The Green New Deal for Public Housing aims to eliminate planet-warming carbon emissions from the nation's roughly one million units of public housing over the span of a decade

By Ellen Wulfhorst

NEW YORK, Nov 14 (Thomson Reuters Foundation) - Liberal lawmakers on Thursday proposed a nationwide $180 billion climate change proposal to make public housing environmentally clean, saying the homes of two million low-income Americans could be deployed to fight global warming.

The Green New Deal for Public Housing aims to eliminate planet-warming carbon emissions from the nation's roughly one million units of public housing over the span of a decade.

The ambitious plan is based on the Green New Deal, a congressional resolution introduced early this year calling for a 10-year, government-driven effort to promote clean energy and make the nation carbon-neutral by 2030.

President Donald Trump and Republicans in Congress have criticized the plan as socialist, radical and expensive.

The plan has also met resistance from moderate Democrats in Congress who have unveiled a climate change plan to cut carbon emissions to net zero by 2050 instead of 2030.

The public housing plan would upgrade and retrofit units with solar panels and renewable energy sources, said sponsors Sen. Bernie Sanders, a Democratic presidential hopeful, and Rep. Alexandria Ocasio-Cortez, a first-term lawmaker who has gained a national spotlight for championing progressive views.

Sanders said the investment of up to $180 billion to make public housing energy efficient would reduce public housing costs by $97 million per year, or 30%, cut annual energy costs by $613 million or 70% and create 250,000 jobs.

"We're going to save public housing authorities money and this will pay for itself," he said at a Washington, D.C. news conference unveiling the bill.

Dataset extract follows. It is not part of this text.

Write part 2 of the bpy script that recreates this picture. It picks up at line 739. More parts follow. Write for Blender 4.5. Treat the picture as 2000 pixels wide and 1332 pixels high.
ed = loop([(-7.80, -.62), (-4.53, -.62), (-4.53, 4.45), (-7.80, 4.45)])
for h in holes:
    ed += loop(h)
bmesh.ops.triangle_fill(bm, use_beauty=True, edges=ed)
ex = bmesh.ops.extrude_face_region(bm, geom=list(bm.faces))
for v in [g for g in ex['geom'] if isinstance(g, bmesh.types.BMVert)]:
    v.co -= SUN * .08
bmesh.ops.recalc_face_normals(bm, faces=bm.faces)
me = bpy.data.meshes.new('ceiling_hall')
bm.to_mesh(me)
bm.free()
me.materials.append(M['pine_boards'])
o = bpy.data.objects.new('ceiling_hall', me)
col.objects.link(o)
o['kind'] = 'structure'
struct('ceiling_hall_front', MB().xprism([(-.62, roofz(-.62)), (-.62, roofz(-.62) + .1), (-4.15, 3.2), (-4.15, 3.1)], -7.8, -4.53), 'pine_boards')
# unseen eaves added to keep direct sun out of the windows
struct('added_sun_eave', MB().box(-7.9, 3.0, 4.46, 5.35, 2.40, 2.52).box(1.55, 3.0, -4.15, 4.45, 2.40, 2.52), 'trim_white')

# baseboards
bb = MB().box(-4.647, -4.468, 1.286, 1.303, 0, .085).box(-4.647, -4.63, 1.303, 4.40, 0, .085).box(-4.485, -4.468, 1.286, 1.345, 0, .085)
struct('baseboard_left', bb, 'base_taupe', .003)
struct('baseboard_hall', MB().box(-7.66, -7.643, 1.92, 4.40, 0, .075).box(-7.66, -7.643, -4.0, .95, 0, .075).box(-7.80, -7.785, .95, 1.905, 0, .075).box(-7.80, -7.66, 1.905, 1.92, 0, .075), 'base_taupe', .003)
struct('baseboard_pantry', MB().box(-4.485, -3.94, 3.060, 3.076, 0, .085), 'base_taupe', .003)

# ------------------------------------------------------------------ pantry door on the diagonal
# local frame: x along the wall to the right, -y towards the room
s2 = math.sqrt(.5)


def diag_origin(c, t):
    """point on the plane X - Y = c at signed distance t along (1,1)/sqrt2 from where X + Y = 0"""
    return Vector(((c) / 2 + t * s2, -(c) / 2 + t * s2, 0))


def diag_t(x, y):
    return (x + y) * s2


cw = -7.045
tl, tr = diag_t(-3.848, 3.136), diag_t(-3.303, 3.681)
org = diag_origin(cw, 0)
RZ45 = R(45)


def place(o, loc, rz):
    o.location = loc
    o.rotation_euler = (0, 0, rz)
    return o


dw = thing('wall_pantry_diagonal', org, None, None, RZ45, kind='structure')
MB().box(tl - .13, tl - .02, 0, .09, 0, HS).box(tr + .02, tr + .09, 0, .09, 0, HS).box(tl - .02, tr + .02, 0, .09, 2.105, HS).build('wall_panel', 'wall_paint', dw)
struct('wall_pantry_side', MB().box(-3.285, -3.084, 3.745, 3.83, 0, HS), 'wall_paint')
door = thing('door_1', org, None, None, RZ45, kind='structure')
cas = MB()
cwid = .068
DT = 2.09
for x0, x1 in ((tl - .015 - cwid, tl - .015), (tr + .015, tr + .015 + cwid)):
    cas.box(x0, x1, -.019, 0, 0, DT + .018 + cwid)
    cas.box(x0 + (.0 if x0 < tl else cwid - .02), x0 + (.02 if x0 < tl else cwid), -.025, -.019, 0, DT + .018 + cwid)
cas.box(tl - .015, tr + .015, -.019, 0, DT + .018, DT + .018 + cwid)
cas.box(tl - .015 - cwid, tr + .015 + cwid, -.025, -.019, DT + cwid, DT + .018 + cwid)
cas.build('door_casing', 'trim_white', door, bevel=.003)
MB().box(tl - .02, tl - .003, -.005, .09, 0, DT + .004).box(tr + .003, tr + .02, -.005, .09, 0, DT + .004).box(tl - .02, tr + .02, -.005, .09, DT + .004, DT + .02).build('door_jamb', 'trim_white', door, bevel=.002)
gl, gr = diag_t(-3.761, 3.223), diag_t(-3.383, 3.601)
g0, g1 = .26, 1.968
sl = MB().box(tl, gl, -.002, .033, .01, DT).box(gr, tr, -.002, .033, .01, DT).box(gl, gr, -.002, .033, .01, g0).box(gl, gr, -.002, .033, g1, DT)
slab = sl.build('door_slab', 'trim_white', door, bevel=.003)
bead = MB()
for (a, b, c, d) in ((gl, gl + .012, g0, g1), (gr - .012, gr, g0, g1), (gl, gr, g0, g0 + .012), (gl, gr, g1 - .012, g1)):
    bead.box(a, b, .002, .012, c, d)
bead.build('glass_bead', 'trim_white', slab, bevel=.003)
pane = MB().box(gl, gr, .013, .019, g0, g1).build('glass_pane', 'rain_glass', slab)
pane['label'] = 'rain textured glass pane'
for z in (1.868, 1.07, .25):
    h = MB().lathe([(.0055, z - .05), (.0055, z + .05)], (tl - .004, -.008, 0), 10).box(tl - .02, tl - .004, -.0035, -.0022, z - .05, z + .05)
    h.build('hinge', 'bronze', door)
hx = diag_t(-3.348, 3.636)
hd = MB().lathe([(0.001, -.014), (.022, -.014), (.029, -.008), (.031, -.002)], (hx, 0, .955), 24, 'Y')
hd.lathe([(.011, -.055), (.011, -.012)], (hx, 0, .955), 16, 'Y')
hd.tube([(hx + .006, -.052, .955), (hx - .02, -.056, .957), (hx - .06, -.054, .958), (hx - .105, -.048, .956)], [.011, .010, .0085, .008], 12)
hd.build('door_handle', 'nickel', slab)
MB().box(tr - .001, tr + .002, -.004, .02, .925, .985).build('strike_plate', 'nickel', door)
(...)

Diane Yentel, president of the National Low Income Housing Coalition, a Washington-based group that promotes affordable housing policies, said in support of the plan "We must build the political will to combat both the affordable housing and the climate crises."

Overall residential and commercial buildings account for about 12% of U.S. greenhouse gas emissions, according to the Environmental Protection Agency.

"We're thrilled and will be fighting to pass such legislation," said Pete Sikora, a campaign director for the nonprofit New York Communities for Change, a climate justice group, in an email to the Thomson Reuters Foundation.

The proposal "matches the desperate need for housing, jobs and slashing climate pollution," he said.

Earlier this year New York City adopted a measure mandating that its high rises and other large buildings cut greenhouse gas emissions by 40% by 2030 from 2005 levels.

The Trump administration recently began formal steps to withdraw the United States from the 2015 Paris Agreement, a global pact to cut greenhouse emissions.

Several senators who have opposed the Green New Deal did not respond to requests for comment.